Campus protests over Gaza war hit Australia

Campus protests over Gaza war hit Australia
Campus protests over Gaza war hit Australia

Hundreds of supporters of Israel and Gaza faced off at a Sydney university, bringing echoes of US college protests and Middle East tumult to a campus and continent on the other side of the world.

Rival demonstrators came eye-to-eye shouting slogans and waving flags. Still, except for a few heated exchanges, the protest and counterprotest passed off peacefully.

But it was another sign that the war in Gaza, approaching its seventh month, and the long-rumbling US culture wars are roiling politics oceans away.

Pro-Palestinian demonstrators have been camped for 10 days on a green lawn in front of the University of Sydney's sprawling Gothic sandstone edifice -- a bastion of Australian academia.

The dozens of tents festooned with banners and Palestinian flags have become a focal point for hundreds of protesters -- students and otherwise -- who oppose Israel's ground invasion and bombardment of Gaza.

Similar to their US counterparts, the protesters want to see Sydney University cut ties with Israeli institutions and reject funding from arms companies.

Sydney University administrators are keen not to replicate the US experience.

Vice-chancellor Mark Scott has written to students and staff expressing a "commitment to freedom of expression" and has not called on the police to dismantle the camp.

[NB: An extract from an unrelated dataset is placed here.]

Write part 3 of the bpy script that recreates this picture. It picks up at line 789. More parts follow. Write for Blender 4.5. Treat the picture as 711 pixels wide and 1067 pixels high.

Australian police were conspicuously absent even during protests, which brought about 100 pro-Israel counterprotesters face-to-face with 400 demonstrators at the pro-Palestinian camp.

Public order and riot squad vehicles were parked well out of view, on the periphery of the campus.

Security was left to university guards who exchanged jokes with each other about their ill-fitting high visibility coats while forming a very porous separating barrier between the opposing camps.